CERT reported that attacks through malicious codes accounted for 31 percent of all attacks against federal agencies.

“The federal government continued to sponsor research and development of an Insider Threat assessment methodology and corresponding mitigation strategies through the US-CERT Insider Threat Center,” the report stated. “This allows for ongoing case collection and analysis, development of a scalable, repeatable insider threat vulnerability assessment method, creation of a training and certification program, and development of new insider threat controls in the CERT Insider Threat Lab. Mitigating the malicious insider remains a significant challenge and requires the composite application of several tactics and capabilities that build one upon the other. The CERT Insider Threat Center has accelerated, and will facilitate, the identification and adoption of future insider threat controls through FISMA.”
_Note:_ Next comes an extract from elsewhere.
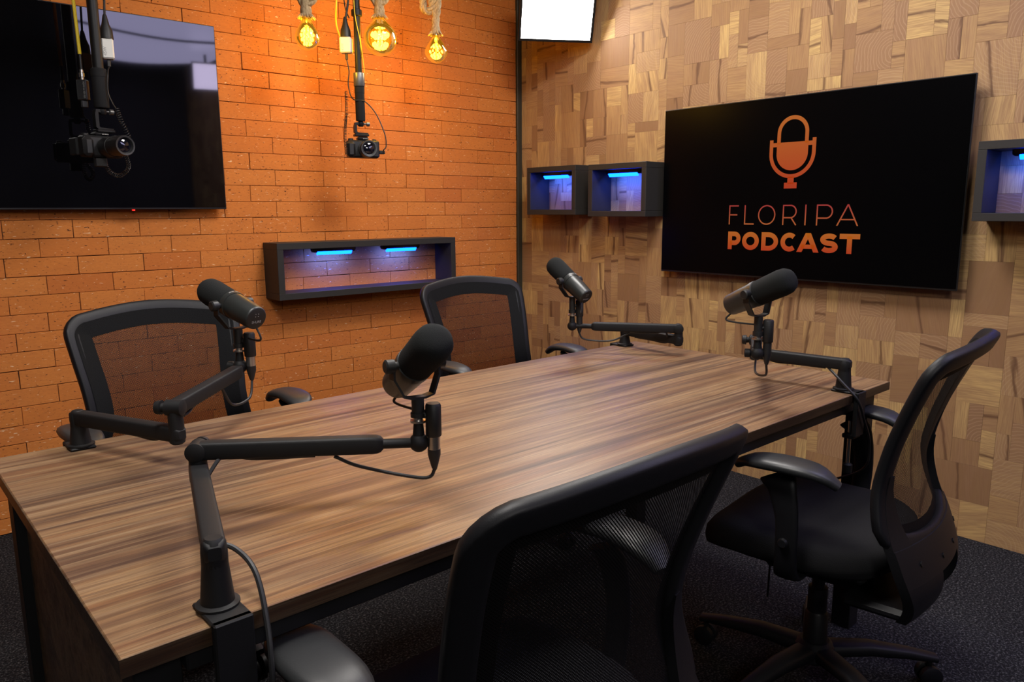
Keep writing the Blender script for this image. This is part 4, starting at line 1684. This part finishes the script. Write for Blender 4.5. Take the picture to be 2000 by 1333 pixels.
    for k in range(5):
        a = 2 * PI * k / 5 + 0.35
        d = V(math.cos(a), math.sin(a), 0)
        P = [d * 0.03 + V(0, 0, 0.098), d * 0.14 + V(0, 0, 0.100), d * 0.24 + V(0, 0, 0.088), d * 0.315 + V(0, 0, 0.074)]
        secs = [oval(w_, h_, 12, 3.2) for w_, h_ in ((0.030, 0.020), (0.026, 0.017), (0.021, 0.013), (0.017, 0.009))]
        lg = MB().sweep(P, [V(0, 0, 1)] * 4, secs).build('base_leg', M['plastic'], t, True, angle=60)
        e = d * 0.300
        s_ = V(-d[1], d[0], 0)
        for sg in (-1, 1):
            c = e + V(0, 0, 0.0285) + s_ * sg * 0.014
            MB().lathe(tuple(c - s_ * 0.0095), tuple(s_ * 0.019), [(0, 0.022), (0.15, 0.028), (0.85, 0.028), (1, 0.022)], 18).build('caster_wheel', M['plastic'], lg)
        MB().cone(tuple(e + V(0, 0, 0.03)), tuple(e + V(0, 0, 0.076)), 0.007, n=10).build('caster_stem', M['steel'], lg)
    return t


chair = make_chair('black mesh-back office chair nearest the viewer, seen from behind')
chair.location = (-2.395, -2.565, 0)
chair.rotation_euler.z = 0.0
for lab, x, y, rz in [('black office chair at the right end of the table, seen from behind', -1.275, -2.545, math.radians(8)),
                      ('black mesh-back office chair under the dark television, facing the viewer', -2.372, -1.235, PI + math.radians(1)),
                      ('black mesh-back office chair next to the long box shelf, facing the viewer', -1.175, -1.245, PI - math.radians(3))]:
    c = copy_tree(chair)
    c.location = (x, y, 0)
    c.rotation_euler.z = rz
    c['label'] = lab


# ================================================================== cameras hanging from ceiling poles
def zrot(p, a):
    c, s = math.cos(a), math.sin(a)
    return V(p[0] * c - p[1] * s, p[0] * s + p[1] * c, p[2])


def photo_camera(label, ctr, yaw, lens_len, lens_r, flip_screen):
    """body centre at ctr, lens looks along local -y"""
    t = thing('photo_camera', label, 'camera', ctr, yaw, 'cameras hanging from ceiling poles')
    b = MB()
    b.box((-0.060, -0.018, -0.034), (0.060, 0.022, 0.030), 0.006)
    b.build('body', M['camera'], t)
    MB().box((-0.066, -0.034, -0.033), (-0.034, -0.012, 0.024), 0.009).build('hand_grip', M['camera'], t)
    MB().box((-0.022, -0.016, 0.030), (0.022, 0.020, 0.042), 0.006).build('viewfinder_hump', M['camera'], t)
    MB().lathe((-0.045, 0.0, 0.030), (0, 0, 0.006), [(0, 0.010), (0.8, 0.010), (1, 0.008)], 16).build('mode_dial', M['camera'], t)
    MB().lathe((0.044, 0.0, 0.030), (0, 0, 0.005), [(0, 0.008), (0.8, 0.008), (1, 0.006)], 16).build('dial', M['camera'], t)
    ln = MB()
    r = lens_r
    L = lens_len
    ln.lathe((0.008, -0.018, -0.004), (0, -1, 0), [(0, r * 0.94), (0.006, r * 0.94), (0.007, r), (L * 0.40, r), (L * 0.41, r * 0.95), (L * 0.62, r * 0.95), (L * 0.63, r), (L * 0.97, r), (L, r * 0.96), (L * 0.995, r * 0.80), (L * 0.93, r * 0.66)], 32, False)
    lo = ln.build('lens', M['camera'], t)
    MB().lathe((0.008, -0.018 - L * 0.92, -0.004), (0, -1, 0), [(0, r * 0.68), (0.002, r * 0.55), (0.004, r * 0.02)], 28, False).build('front_glass', M['lens'], lo)
    MB().lathe((0.008, -0.018 - L * 0.985, -0.004), (0, -1, 0), [(0, r * 0.90), (0.0008, r * 0.90), (0.0008, r * 0.865), (0, r * 0.865)], 32, False).build('front_ring', M['grey_metal'], lo)
    mk = MB()
    for i in range(5):
        mk.box((0.008 - 0.010 + i * 0.004, -0.0188, 0.0335), (0.008 - 0.0075 + i * 0.004, -0.0160, 0.0365))
    mk.build('marking', M['print_grey'], t, False)
    if flip_screen:
        sc_ = MB()
        sc_.obox(V(-0.060, 0.044, -0.002), (0.0045, 0.024, 0.026), np.eye(3), 0.003)
        sc_.build('flip_screen', M['pad'], t)
    return t


def pole_rig(label, x, y, r, z_pole, z_grip0, z_grip1, rg, z_cam_top, side, collar_z, yaw):
    """pole from the ceiling with foam grip, clamp head and C-bracket that holds a camera by its top"""
    t = thing('ceiling_pole', label, 'camera pole', (x, y, Z_CEIL), 0, 'black poles hanging from the ceiling')
    O = (x, y, Z_CEIL)
    MB().cone((x, y, z_grip1 - 0.01), (x, y, Z_CEIL), r, n=20).build('pole', M['steel'], t, True, O)
    MB().lathe((x, y, Z_CEIL - 0.012), (0, 0, 0.012), [(0, 0.045), (1, 0.05)], 24).build('ceiling_plate', M['steel'], t, True, O)
    MB().lathe((x, y, z_grip0), (0, 0, 1), [(0, rg * 0.9), (0.004, rg), (z_grip1 - z_grip0 - 0.03, rg), (z_grip1 - z_grip0 - 0.029, rg * 1.05), (z_grip1 - z_grip0 - 0.003, rg * 1.05), (z_grip1 - z_grip0, rg * 0.9)], 22).build('foam_grip', M['foam_grip'], t, True, O)
    if collar_z:
        MB().lathe((x, y, collar_z), (0, 0, 0.030), [(0, r * 1.15), (0.1, r * 1.55), (0.9, r * 1.55), (1, r * 1.15)], 18).build('locking_collar', M['plastic'], t, True, O)
    hd = MB()
    hd.lathe((x, y, z_grip0 - 0.024), (0, 0, 1), [(0, 0.010), (0.006, 0.014), (0.018, 0.014), (0.024, 0.008)], 16)
    hd.build('swivel_head', M['plastic'], t, True, O)
    k = zrot((1, 0, 0), yaw)
    f = zrot((0, -1, 0), yaw)
    hz = z_grip0 - 0.012
    MB().lathe(tuple(V(x, y, hz) - k * side * 0.014), tuple(-k * side * 0.026), [(0, 0.004), (0.4, 0.004), (0.45, 0.010), (0.95, 0.010), (1, 0.007)], 12).build('locking_knob', M['grey_metal'], t, True, O)
    br = MB()
    a = V(x, y, hz) + k * side * 0.012
    P = [a, a + k * side * 0.012, a + k * side * 0.014 - V(0, 0, 0.012), a + k * side * 0.014 - V(0, 0, (hz - z_cam_top) - 0.018), a + k * side * 0.004 - V(0, 0, (hz - z_cam_top) - 0.010), V(x, y, z_cam_top + 0.008) - k * side * 0.030]
    br.sweep(P, [f] * len(P), [(-0.006, -0.012), (0.006, -0.012), (0.006, 0.012), (-0.006, 0.012)])
    br.build('c_bracket', M['plastic'], t, False, O)
    MB().obox(V(x, y, z_cam_top + 0.004), (0.032, 0.020, 0.005), (k, f, V(0, 0, 1)), 0.002).build('quick_plate', M['plastic'], t, False, O)
    return t


def coil(path, r, turns, wire):
    P = spline(path, 14)
    L = [0.0]
    for a, b in zip(P, P[1:]):
        L.append(L[-1] + np.linalg.norm(b - a))
    n = int(turns * 9)
    out = []
    x = None
    for i in range(n + 1):
        s = L[-1] * i / n
        k = min(max(np.searchsorted(L, s) - 1, 0), len(P) - 2)
        u = (s - L[k]) / max(L[k + 1] - L[k], 1e-9)
        p = P[k] + (P[k + 1] - P[k]) * u
        tdir = unit(P[k + 1] - P[k])
        if x is None:
            x, y_, _ = basis(tdir)
        x = unit(x - tdir * (x @ tdir))
        y_ = np.cross(tdir, x)
        th = 2 * PI * turns * i / n
        out.append(p + r * (math.cos(th) * x + math.sin(th) * y_))
    return MB().tube(out, wire, 6)


def cable(name, label, pts, r, mat, group, n=8):
    o = V(*pts[-1])
    return tag(MB().tube(spline(pts, n), r, 8).build(name, mat, None, True, tuple(o)), label, 'cable', group)


FW = V(0.664, 0.748, 0)          # away from the viewpoint
GC = 'cables of the hanging cameras'


def rig_frame(x, y, k):
    """points near a hanging rig: a across the view, b away from the viewpoint, z height; k = size of the rig"""
    def at(a, b, z):
        zz = z if z >= Z_CEIL else 1.237 + (z - 1.237) * k
        return tuple(V(x, y, zz) + RV * a * k + FW * b * k)
    return at


def hz(z, k):
    return 1.237 + (z - 1.237) * k


def adapter(label, ctr, yaw, hw, hh, mark, k):
    t = thing('power_adapter', label, 'adapter', tuple(ctr), yaw, 'white power adapters on the camera cables')
    t.scale = (k, k, k)
    MB().box((-hw, -0.017, -hh), (hw, 0.017, hh), 0.004).build('case', M['white'], t, False)
    text_mesh('lettering', mark, 0.013, M['print_grey'], t, frame_matrix((-hw * 0.45, -0.0174, -hh * 0.3), (0, 0, 1), (-1, 0, 0)))
    MB().lathe((0, 0, hh), (0, 0, 0.072), [(0, 0.0195), (0.35, 0.0180), (0.6, 0.011), (0.95, 0.006), (1, 0.004)], 16).build('mains_socket', M['rubber'], t)
    MB().box((-0.005, -0.003, -hh - 0.022), (0.005, 0.003, -hh), 0.0015).build('output_plug', M['rubber'], t, False)


# ---- camera before the dark television
K1 = 1.185
x1, y1 = -2.289, -0.250
A1 = rig_frame(x1, y1, K1)
yaw1 = math.radians(12)
c1 = A1(-0.0085, -0.010, 1.437)
ph = photo_camera('camera with a long lens hanging in front of the dark television', c1, yaw1, 0.115, 0.030, True)
ph.scale = (K1, K1, K1)
pole_rig('black ceiling pole in front of the dark television', x1, y1, 0.0155 * K1, 0, hz(1.552, K1), hz(1.668, K1), 0.0215 * K1, hz(1.479, K1), -1, None, yaw1)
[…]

DHS also is working with the General Services Administration to put in place blanket purchase agreements under the SmartBuy program to make it easier for agencies to buy continuous monitoring services. DHS and GSA will award BPAs for Situational Awareness Incident Response (SAIR) Tier II and continuous monitoring services in 2011.

“The objective of this acquisition will be to award multiple BPAs for managed service providers capable of providing Risk Management Framework capabilities,” the report stated.

GSA also will lead a working group along with the Defense Department, NASA and others to eliminate counterfeit IT products in the supply chain.

The working group will “identify any gaps in legal authority, regulation, policy and guidance that preclude an optimal federal government procurement approach.”

Overall, agencies are spent $12 billion, or 15.6 percent of the federal IT budget, on cybersecurity in 2010. Most of the spending, 74 percent, went for IT security costs on personnel. Agencies spent eight percent of their IT budget on security tools and seven percent on implementing NIST guidance and security testing.

Personnel costs account for the majority of spending because 64 percent of the 79,000 employees who have information security as their major responsibility are in government, and 35 percent are contractors. Civilian agencies, however, rely on contractors more than DoD. OMB stated that 46 percent of security employees are government and 54 percent are contractors in non-DoD agencies.

“The main priority in federal information security for FY 2011 will be to build a defensible federal enterprise that allows the federal government to have information security as a key enabler instead of a limiting factor in harnessing technological innovation,” OMB stated.